Election 2015

Election 2015: David Blunkett warns of SNP 'tsunami'

David Blunkett Image copyright Getty Images

Former Labour Home Secretary David Blunkett has compared the SNP to a "tsunami sweeping Scotland".

Mr Blunkett, who has retired as an MP after 28 years, told BBC Radio 4's The World at Onethat voters in Scotland had "stopped listening... to even rational argument".

Polls suggest Nicola Sturgeon's party could take around 50 Commons seats at next week's general election.

The Scottish Nationalists won six Westminster seats in the 2010 vote.

Mr Blunkett said since he was first elected to Sheffield City Council 45 years ago, he had "never seen anything quite like what we have at the moment".

He said one of his former researchers was standing in "what used to be a safe Labour seat" and was "fighting to the very end with what can only be described as a tsunami sweeping Scotland".

"I think people have stopped listening. I think their minds have switched off to even rational argument," he said.

"It's extremely difficult to win that back.

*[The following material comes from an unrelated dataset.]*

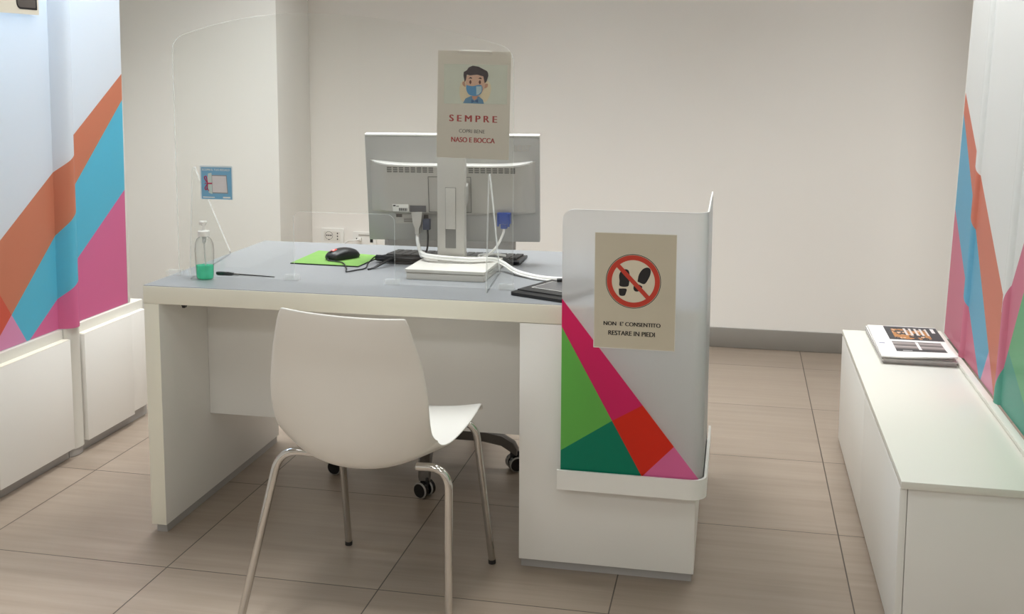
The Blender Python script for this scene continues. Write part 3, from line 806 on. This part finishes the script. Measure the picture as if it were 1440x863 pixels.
# ------------------------------------------------------------------ monitor
mon = thing('computer_monitor', 'silver grey monitor seen from behind on a square foot', 'monitor', (-.835, 3.15, DH))
MX, MY = -.835, 3.15
bm = bm_new(); prism(bm, rounded(-.944-MX, -.709-MX, 3.0-MY, 3.245-MY, .006), XY, .0005, .018); obj('foot_base', bm, M['foot_pale'], mon)
bm = bm_new(); prism(bm, rounded(-.947-MX, -.706-MX, 2.996-MY, 3.25-MY, .006), XY, .022, .030); prism(bm, rounded(-.94-MX, -.713-MX, 3.005-MY, 3.24-MY, .006), XY, .0175, .0225)
obj('foot_plate', bm, M['foot_pale'], mon)
bm = bm_new(); box(bm, -.889-MX, -.8035-MX, 3.145-MY, 3.172-MY, .0295, .395, .003); st = obj('stand_column', bm, M['monitor_light'], mon)
bm = bm_new(); box(bm, -.862-MX, -.831-MX, 3.142-MY, 3.1452-MY, .13, .255, .001); obj('column_slider', bm, M['monitor_light'], st)
bm = bm_new(); box(bm, -.861-MX, -.832-MX, 3.1445-MY, 3.1455-MY, .073, .1295); obj('column_slot', bm, M['monitor'], st)
bm = bm_new(); box(bm, -.863-MX, -.830-MX, 3.1443-MY, 3.1452-MY, .0715, .2565); obj('slot_outline', bm, M['monitor_dark'], st)
# head: its own frame, tilted and turned
HC = Vector((-.870, 3.262, .972))
piv = bpy.data.objects.new('head', None)
Rm = Matrix.Rotation(math.radians(7), 4, 'Z') @ Matrix.Rotation(math.radians(9), 4, 'X')
def hx(bm):     # place geometry built around the head centre
    bm.transform(Matrix.Translation(HC-Vector((MX, MY, DH))) @ Rm)
hw, hh = .272, .171
bm = bm_new(); box(bm, -hw, hw, -.006, .018, -hh, hh-.004, .003); hx(bm); head = obj('back_panel', bm, M['monitor'], mon)
bpy.data.objects.remove(piv)
bm = bm_new(); box(bm, -hw, hw, -.007, .0185, hh-.0035, hh+.0015, .001); hx(bm); obj('top_edge', bm, M['lit_edge'], head)
bm = bm_new(); box(bm, -hw+.008, hw-.008, .0182, .0192, -hh+.018, hh-.010); hx(bm); obj('screen', bm, M['screen_black'], mon)
# bulge with curved lower edge
def bulge_z(x): 
    t = x/.258
    return .082-.012*max(0, (abs(t)-.35)/.65)**2*-1 if False else .082+.010*max(0, (abs(t)-.45)/.55)**2
bm = bm_new(); N = 40; rows = []
for i in range(N+1):
    x = -.258+.516*i/N; t = x/.258
    zt = bulge_z(x); zl = -.079+.006*t*t
    dp = .034*(1-max(0, (abs(t)-.72)/.28)**2.2)
    rows.append([bm.verts.new((x, -.006, zt)), bm.verts.new((x, -.006-dp, zt-.002)), bm.verts.new((x, -.006-dp, zt-.024)), bm.verts.new((x, -.006-dp*.96, .03)), bm.verts.new((x, -.006-dp*.9, zl+.01)), bm.verts.new((x, -.006-dp*.55, zl)), bm.verts.new((x, -.0055, zl-.002))])
for i in range(N):
    for k in range(6): bm.faces.new([rows[i][k], rows[i+1][k], rows[i+1][k+1], rows[i][k+1]])
for i in (0, N): bm.faces.new(rows[i])
hx(bm); obj('rear_cover', bm, M['monitor_light'], mon)
bm = bm_new(); last = None
for i in range(N+1):
    x = -.25+.50*i/N; t = x/.258; dp = .0345*(1-max(0, (abs(t)-.72)/.28)**2.2)
    z = bulge_z(x); cur = [bm.verts.new((x, -.006-dp, z-.0040)), bm.verts.new((x, -.0058-dp, z+.0005)), bm.verts.new((x, -.006, z+.0008))]
    if last:
        for k in range(2): bm.faces.new([last[k], cur[k], cur[k+1], last[k+1]])
    last = cur
hx(bm); obj('cover_ridge', bm, M['lit_edge'], mon)
for sgn in (-1, 1):
    bm = bm_new()
    for c_ in range(8):
        for r_ in range(3):
            x = sgn*(.062+c_*.0185); z = .0745-r_*.0062
            box(bm, x-.0072, x+.0072, -.0408, -.0385, z-.0020, z+.0020)
    hx(bm); obj('vent_slots', bm, M['monitor_dark'], mon)
bm = bm_new()
for (a_, b2, c2, d2) in ((-.072, .062, .046, .0475), (-.072, -.0705, -.066, .046), (.0605, .062, -.066, .046), (-.072, .062, -.067, -.0655)):
    box(bm, a_, b2, -.0410, -.0385, c2, d2)
hx(bm); obj('mount_outline', bm, M['monitor_dark'], mon)
bm = bm_new(); box(bm, -.186, -.136, -.0405, -.0375, -.066, -.043, .0005); hx(bm); lb = obj('white_label', bm, M['white_plastic'], mon)
bm = bm_new()
for k in range(8): box(bm, -.166+k*.0034, -.164+k*.0034, -.0412, -.0404, -.064, -.055)
box(bm, -.184, -.176, -.0412, -.0404, -.049, -.045); box(bm, -.174, -.166, -.0412, -.0404, -.050, -.048)
hx(bm); obj('barcode', bm, M['black_ink'], lb)
bm = bm_new(); box(bm, -.132, -.081, -.0405, -.0375, -.067, -.047, .0005); hx(bm); obj('dark_label', bm, plain('dark_grey_label', (92, 90, 92), .5), mon)
bm = bm_new(); box(bm, -.184, -.078, -.0085, -.0058, -.115, -.083, .0005); hx(bm); lb = obj('rating_label', bm, M['monitor_light'], mon)
bm = bm_new(); box(bm, -.182, -.163, -.0092, -.0084, -.094, -.084); box(bm, -.095, -.079, -.0092, -.0084, -.113, -.085)
for k in range(4): box(bm, -.158, -.115-.01*(k % 2), -.0092, -.0084, -.099-k*.0035, -.0978-k*.0035)
hx(bm); obj('label_print', bm, M['ink_grey'], lb)
lo_ = lettering('logo', 'acer', .188, .246, .122, .142, -.0068, M['monitor_light'], mon, .0012)
lo_.data.transform(Matrix.Translation(HC-Vector((MX, MY, DH))) @ Rm)
bm = bm_new(); box(bm, -.012, .055, -.10, -.04, -.03, .03, .004); hx(bm); obj('pivot_block', bm, M['monitor'], mon)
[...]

"People aren't even prepared to take leaflets or to engage in discussion.

'Greatest challenge'

"It's as though a great part of the Scottish nation have switched off and it's so dangerous for the union and for the future of Britain as a whole."

Scottish Labour leader Jim Murphy has described the SNP as "David Cameron's little helpers" because of its potential impact on Labour's vote in Scotland.

The SNP says it will use its influence at Westminster to oppose austerity and keep David Cameron out of Downing Street.

Mr Blunkett said Labour leader Ed Miliband's "greatest challenge" if he became prime minister would be to address the need for "something different to the normal run of politics".

He added: "We all went through the horror of the 1983 election when Labour was massacred in the polls, but people were still arguing about policy and values and now we have a situation where Labour could win literally scores of seats in England and Wales and see themselves unable to offer a majority Labour government because of what's happened in just one part of the United Kingdom."

He said the next Parliament would be about "reshaping the way in which Westminster operates" and that a Labour government would "have to reach out across the political divide" to all of the other parties.